Different technologies enable different outcomes.
It is the combination of these technologies that give our robots their potential.
The robot is controlled by a high-precision GPS – a network RTK corrected GNSS
receiver – that outputs a position with an accuracy of 1-2cm (0.4-0.8 inches). The user’s GPS
continuously provides the robot with its updated position by use of an NMEA
formatted signal.
For the TinySurveyor, when conducting as-constructed surveys, height has to be measured with far
greater accuracy than is possible with a high-precision GPS. To enable this, a
prism is mounted below the robot’s GPS antenna. The prism is used
in collaboration with a total station to allow the user to measure height to within a
few millimetres.
The robot navigates to horizontal positions by data from the GPS unit. But it
comes to a full stop for a few seconds at each coordinate to allow for an accurate
measurement with the total station. Depending on the equipment, the user can
choose to manually activate the total station when the robot is at a full stop or the
user can program the total station to automatically measure whenever it detects
that the robot is at a full stop. In some cases, it is also possible to let the robot
drive continuously while it steadily collects data with the total station.

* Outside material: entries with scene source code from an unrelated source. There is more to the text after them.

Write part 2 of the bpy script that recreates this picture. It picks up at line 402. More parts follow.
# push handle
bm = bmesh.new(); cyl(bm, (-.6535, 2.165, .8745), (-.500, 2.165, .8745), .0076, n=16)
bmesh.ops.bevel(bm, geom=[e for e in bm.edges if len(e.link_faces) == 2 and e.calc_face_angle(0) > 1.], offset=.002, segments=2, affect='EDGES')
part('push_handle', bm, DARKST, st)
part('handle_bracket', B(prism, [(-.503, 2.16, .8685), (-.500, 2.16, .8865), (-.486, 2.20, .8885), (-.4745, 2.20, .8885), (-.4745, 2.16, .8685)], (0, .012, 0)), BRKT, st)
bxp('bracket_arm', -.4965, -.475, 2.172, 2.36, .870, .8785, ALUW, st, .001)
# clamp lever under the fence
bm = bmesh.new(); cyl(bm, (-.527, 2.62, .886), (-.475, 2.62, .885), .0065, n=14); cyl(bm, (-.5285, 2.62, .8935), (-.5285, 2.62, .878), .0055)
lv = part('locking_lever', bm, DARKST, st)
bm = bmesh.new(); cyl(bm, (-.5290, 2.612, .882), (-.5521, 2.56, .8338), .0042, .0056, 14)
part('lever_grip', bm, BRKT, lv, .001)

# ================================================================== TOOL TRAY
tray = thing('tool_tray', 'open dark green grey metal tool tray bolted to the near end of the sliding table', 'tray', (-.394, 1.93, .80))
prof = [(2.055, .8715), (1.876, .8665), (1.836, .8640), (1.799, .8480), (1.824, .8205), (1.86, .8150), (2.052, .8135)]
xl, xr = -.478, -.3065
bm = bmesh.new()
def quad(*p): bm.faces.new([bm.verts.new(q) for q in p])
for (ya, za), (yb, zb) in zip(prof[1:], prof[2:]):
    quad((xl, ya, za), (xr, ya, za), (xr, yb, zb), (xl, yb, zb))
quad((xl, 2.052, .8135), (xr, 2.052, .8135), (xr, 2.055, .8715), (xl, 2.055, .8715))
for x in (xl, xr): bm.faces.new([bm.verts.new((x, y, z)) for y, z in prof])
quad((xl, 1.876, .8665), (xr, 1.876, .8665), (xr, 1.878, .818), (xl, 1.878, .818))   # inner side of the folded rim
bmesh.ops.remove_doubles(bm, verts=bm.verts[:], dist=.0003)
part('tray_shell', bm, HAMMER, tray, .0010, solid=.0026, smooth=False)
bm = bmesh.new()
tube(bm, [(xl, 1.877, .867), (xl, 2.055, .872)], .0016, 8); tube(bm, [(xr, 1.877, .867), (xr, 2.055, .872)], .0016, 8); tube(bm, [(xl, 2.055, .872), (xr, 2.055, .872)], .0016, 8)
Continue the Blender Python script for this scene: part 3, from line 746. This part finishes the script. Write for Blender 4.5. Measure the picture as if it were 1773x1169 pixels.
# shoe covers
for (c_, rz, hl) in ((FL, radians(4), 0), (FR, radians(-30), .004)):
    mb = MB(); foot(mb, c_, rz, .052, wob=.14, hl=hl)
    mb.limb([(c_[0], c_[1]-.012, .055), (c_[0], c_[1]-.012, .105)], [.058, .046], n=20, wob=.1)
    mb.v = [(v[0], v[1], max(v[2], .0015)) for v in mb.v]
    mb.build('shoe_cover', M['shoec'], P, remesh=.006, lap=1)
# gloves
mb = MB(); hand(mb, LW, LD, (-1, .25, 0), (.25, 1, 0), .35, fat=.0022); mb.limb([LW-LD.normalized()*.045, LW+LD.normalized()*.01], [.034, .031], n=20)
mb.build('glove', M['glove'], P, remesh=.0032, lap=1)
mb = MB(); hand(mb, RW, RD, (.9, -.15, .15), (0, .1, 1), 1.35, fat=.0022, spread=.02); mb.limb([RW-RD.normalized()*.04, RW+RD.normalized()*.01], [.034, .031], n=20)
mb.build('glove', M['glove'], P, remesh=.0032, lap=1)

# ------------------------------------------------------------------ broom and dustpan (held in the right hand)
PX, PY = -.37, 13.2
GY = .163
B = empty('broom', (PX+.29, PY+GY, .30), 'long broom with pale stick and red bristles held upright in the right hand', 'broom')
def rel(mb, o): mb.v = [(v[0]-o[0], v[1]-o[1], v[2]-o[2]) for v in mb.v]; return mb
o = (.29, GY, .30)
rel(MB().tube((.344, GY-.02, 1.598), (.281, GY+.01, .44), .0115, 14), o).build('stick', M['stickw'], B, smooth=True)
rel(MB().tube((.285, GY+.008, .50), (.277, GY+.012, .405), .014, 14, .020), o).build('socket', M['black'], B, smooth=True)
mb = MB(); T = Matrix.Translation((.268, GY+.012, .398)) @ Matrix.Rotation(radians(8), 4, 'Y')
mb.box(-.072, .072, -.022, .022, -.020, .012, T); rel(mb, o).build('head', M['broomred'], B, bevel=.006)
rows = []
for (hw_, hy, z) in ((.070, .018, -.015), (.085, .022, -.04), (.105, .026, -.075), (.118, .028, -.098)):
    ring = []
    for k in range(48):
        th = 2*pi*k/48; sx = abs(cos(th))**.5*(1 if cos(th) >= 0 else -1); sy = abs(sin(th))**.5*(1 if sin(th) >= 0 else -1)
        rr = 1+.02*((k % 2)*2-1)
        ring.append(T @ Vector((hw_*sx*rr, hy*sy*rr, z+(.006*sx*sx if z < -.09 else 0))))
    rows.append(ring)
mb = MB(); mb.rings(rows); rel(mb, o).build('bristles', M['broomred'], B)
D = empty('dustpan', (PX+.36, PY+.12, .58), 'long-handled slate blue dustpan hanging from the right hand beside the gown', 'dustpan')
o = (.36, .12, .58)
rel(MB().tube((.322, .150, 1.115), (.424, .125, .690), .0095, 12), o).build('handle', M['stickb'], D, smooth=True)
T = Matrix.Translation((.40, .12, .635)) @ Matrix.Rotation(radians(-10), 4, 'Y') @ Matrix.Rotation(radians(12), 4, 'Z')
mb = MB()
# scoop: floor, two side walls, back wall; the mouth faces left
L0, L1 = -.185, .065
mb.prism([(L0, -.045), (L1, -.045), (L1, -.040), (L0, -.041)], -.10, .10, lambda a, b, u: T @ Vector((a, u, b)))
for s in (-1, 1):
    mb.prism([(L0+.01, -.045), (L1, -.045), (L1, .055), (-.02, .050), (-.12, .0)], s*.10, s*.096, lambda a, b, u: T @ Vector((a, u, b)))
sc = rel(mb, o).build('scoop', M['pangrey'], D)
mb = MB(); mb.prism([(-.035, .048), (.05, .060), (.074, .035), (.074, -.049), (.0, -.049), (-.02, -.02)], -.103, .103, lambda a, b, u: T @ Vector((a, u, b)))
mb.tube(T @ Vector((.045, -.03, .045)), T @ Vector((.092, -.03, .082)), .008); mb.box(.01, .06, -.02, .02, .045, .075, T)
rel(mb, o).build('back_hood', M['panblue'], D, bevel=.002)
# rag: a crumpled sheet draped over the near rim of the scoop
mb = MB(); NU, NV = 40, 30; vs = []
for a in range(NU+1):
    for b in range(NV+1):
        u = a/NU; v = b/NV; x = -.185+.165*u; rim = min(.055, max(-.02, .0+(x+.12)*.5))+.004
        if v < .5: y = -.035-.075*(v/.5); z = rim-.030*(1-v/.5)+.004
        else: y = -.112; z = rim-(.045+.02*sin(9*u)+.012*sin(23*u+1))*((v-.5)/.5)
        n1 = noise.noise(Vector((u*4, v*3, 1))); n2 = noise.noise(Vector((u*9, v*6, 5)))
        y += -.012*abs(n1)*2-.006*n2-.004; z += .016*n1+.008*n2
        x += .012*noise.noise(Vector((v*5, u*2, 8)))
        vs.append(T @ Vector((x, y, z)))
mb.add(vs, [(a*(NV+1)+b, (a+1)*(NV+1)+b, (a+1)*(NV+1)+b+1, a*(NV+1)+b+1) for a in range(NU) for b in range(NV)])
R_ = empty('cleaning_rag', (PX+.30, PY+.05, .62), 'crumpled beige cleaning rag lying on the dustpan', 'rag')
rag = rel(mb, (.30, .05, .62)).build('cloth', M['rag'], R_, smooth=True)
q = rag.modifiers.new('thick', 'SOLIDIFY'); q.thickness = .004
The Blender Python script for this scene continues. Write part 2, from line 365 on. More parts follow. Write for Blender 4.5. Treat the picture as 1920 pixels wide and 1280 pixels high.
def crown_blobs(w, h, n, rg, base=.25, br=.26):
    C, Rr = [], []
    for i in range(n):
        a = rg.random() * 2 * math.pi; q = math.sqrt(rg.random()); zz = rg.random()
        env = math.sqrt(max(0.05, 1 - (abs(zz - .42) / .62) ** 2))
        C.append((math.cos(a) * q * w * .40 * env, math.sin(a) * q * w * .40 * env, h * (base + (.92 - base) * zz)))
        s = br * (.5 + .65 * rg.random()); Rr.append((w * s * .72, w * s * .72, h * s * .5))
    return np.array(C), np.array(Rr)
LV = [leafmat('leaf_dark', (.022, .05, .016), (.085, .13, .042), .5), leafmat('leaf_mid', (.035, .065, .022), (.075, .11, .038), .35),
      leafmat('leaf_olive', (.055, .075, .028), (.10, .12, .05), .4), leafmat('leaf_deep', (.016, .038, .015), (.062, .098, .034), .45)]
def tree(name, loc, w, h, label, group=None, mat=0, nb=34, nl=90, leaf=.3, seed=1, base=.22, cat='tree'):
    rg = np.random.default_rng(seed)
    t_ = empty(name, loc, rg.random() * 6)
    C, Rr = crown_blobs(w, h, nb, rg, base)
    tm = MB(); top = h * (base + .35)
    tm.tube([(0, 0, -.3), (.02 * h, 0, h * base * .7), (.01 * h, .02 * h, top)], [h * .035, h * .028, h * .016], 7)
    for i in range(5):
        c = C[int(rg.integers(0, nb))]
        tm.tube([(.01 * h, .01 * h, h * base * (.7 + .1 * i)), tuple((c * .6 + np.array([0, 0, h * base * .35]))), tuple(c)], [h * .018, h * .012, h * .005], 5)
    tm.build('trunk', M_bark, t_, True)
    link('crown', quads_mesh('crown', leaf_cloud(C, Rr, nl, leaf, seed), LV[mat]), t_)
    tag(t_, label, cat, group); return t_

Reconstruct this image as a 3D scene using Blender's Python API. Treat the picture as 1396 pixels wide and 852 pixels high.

The different robot types are optimized for different tasks. For example, the TinyPreMarker provides settings often used in pre-marking tasks. A built-in setting for parking lot pre-marking allows the robot to collect three coordinates in the field and indicate the angle and the number of rows and columns in the robot’s settings. The robot also has built-in support for the marking of lines and arcs. Once again, the user can collect two coordinates for a line or three coordinates for an arc and the robot will subsequently pre-mark these elements.